-- START OF Data --

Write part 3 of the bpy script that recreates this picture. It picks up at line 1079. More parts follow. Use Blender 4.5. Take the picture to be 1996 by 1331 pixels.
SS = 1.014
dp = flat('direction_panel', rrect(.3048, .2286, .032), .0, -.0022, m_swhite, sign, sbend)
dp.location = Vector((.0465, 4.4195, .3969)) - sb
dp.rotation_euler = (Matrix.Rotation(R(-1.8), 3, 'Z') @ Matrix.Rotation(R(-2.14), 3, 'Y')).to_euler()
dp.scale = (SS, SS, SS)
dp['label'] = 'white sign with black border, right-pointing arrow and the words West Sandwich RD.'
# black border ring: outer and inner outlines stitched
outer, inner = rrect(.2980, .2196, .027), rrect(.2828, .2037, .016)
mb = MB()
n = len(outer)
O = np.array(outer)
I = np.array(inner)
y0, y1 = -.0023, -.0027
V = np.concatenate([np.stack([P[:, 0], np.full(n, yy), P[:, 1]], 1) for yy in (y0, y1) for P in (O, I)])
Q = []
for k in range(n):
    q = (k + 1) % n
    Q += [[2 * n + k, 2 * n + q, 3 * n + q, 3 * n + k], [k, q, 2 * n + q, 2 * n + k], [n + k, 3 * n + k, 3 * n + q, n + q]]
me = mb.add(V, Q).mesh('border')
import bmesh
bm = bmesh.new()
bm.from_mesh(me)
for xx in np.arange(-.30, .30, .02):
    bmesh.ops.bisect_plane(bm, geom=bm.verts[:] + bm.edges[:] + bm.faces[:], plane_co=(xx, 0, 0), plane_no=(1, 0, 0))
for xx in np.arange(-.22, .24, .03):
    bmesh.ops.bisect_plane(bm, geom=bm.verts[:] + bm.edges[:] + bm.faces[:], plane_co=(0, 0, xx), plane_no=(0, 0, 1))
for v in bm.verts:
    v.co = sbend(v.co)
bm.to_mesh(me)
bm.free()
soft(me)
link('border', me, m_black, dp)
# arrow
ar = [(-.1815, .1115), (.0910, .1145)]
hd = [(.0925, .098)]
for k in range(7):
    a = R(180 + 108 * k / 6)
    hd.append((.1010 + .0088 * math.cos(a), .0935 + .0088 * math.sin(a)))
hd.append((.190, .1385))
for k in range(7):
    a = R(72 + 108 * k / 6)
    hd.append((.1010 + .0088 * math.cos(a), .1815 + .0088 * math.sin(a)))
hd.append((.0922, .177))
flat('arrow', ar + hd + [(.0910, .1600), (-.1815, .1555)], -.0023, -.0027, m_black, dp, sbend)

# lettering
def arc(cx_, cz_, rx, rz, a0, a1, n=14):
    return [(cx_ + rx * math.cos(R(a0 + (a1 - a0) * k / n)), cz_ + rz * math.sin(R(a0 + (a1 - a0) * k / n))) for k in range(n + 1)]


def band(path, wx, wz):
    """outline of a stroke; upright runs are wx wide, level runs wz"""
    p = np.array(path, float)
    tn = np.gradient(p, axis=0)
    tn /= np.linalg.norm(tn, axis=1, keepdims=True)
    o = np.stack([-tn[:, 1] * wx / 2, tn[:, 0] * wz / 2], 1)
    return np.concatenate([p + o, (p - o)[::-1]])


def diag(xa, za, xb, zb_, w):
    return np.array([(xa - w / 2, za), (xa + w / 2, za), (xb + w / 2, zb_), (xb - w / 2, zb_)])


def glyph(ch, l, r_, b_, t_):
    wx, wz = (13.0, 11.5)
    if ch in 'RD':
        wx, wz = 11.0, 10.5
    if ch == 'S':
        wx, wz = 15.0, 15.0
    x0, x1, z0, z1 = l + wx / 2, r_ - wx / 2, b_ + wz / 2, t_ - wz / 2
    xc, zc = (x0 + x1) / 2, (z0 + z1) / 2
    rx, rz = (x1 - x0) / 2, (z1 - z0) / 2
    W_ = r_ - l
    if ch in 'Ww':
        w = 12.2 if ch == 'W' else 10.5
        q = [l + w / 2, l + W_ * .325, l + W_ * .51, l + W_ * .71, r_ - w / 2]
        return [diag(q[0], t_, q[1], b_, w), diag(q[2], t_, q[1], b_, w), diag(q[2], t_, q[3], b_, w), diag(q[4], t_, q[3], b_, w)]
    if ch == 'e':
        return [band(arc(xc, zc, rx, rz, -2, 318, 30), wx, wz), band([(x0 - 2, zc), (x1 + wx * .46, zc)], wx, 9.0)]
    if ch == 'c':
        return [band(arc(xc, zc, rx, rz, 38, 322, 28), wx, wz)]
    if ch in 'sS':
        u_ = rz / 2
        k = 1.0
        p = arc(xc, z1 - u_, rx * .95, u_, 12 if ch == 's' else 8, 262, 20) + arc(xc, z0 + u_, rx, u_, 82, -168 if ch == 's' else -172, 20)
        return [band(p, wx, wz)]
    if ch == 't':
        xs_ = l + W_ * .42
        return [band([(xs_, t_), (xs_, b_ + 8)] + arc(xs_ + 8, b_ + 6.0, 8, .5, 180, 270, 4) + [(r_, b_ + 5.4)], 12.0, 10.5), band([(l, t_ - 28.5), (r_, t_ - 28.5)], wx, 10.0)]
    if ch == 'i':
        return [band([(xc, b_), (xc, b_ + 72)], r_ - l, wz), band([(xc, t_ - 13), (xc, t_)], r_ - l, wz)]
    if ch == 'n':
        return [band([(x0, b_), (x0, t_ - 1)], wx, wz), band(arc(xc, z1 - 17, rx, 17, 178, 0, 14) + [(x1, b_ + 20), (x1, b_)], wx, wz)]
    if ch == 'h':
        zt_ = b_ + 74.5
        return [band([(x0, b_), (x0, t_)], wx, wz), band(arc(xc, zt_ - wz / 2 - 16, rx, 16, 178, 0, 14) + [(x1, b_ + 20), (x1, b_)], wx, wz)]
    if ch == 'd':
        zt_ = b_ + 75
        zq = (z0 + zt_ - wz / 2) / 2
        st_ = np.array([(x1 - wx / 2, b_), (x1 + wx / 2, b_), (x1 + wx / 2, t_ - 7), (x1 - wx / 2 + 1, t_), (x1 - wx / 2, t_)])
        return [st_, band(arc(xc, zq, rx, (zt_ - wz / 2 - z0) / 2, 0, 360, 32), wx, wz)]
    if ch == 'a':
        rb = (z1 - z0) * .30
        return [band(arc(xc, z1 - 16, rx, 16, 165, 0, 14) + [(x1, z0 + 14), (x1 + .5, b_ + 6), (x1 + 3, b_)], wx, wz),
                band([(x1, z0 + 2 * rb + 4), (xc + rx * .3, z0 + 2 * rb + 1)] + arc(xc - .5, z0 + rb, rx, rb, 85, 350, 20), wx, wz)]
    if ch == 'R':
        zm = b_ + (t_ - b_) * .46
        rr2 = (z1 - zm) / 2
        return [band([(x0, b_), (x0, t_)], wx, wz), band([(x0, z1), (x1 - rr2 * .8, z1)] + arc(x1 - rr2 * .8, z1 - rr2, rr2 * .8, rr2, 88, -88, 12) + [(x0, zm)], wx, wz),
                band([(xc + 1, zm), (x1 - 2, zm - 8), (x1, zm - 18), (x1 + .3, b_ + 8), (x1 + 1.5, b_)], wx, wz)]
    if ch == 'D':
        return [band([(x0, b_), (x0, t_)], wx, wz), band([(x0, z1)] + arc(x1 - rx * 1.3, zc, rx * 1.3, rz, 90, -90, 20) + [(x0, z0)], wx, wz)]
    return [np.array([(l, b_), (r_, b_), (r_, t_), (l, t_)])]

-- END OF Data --

◆ **Stated problem**
Print only the lines that run from the start of the listing to the line bearing "flat('arrow', ar +"; please keep the first line and that last one, exactly as they appear.

◆ **Task response**
Write part 3 of the bpy script that recreates this picture. It picks up at line 1079. More parts follow. Use Blender 4.5. Take the picture to be 1996 by 1331 pixels.
SS = 1.014
dp = flat('direction_panel', rrect(.3048, .2286, .032), .0, -.0022, m_swhite, sign, sbend)
dp.location = Vector((.0465, 4.4195, .3969)) - sb
dp.rotation_euler = (Matrix.Rotation(R(-1.8), 3, 'Z') @ Matrix.Rotation(R(-2.14), 3, 'Y')).to_euler()
dp.scale = (SS, SS, SS)
dp['label'] = 'white sign with black border, right-pointing arrow and the words West Sandwich RD.'
# black border ring: outer and inner outlines stitched
outer, inner = rrect(.2980, .2196, .027), rrect(.2828, .2037, .016)
mb = MB()
n = len(outer)
O = np.array(outer)
I = np.array(inner)
y0, y1 = -.0023, -.0027
V = np.concatenate([np.stack([P[:, 0], np.full(n, yy), P[:, 1]], 1) for yy in (y0, y1) for P in (O, I)])
Q = []
for k in range(n):
    q = (k + 1) % n
    Q += [[2 * n + k, 2 * n + q, 3 * n + q, 3 * n + k], [k, q, 2 * n + q, 2 * n + k], [n + k, 3 * n + k, 3 * n + q, n + q]]
me = mb.add(V, Q).mesh('border')
import bmesh
bm = bmesh.new()
bm.from_mesh(me)
for xx in np.arange(-.30, .30, .02):
    bmesh.ops.bisect_plane(bm, geom=bm.verts[:] + bm.edges[:] + bm.faces[:], plane_co=(xx, 0, 0), plane_no=(1, 0, 0))
for xx in np.arange(-.22, .24, .03):
    bmesh.ops.bisect_plane(bm, geom=bm.verts[:] + bm.edges[:] + bm.faces[:], plane_co=(0, 0, xx), plane_no=(0, 0, 1))
for v in bm.verts:
    v.co = sbend(v.co)
bm.to_mesh(me)
bm.free()
soft(me)
link('border', me, m_black, dp)
# arrow
ar = [(-.1815, .1115), (.0910, .1145)]
hd = [(.0925, .098)]
for k in range(7):
    a = R(180 + 108 * k / 6)
    hd.append((.1010 + .0088 * math.cos(a), .0935 + .0088 * math.sin(a)))
hd.append((.190, .1385))
for k in range(7):
    a = R(72 + 108 * k / 6)
    hd.append((.1010 + .0088 * math.cos(a), .1815 + .0088 * math.sin(a)))
hd.append((.0922, .177))
flat('arrow', ar + hd + [(.0910, .1600), (-.1815, .1555)], -.0023, -.0027, m_black, dp, sbend)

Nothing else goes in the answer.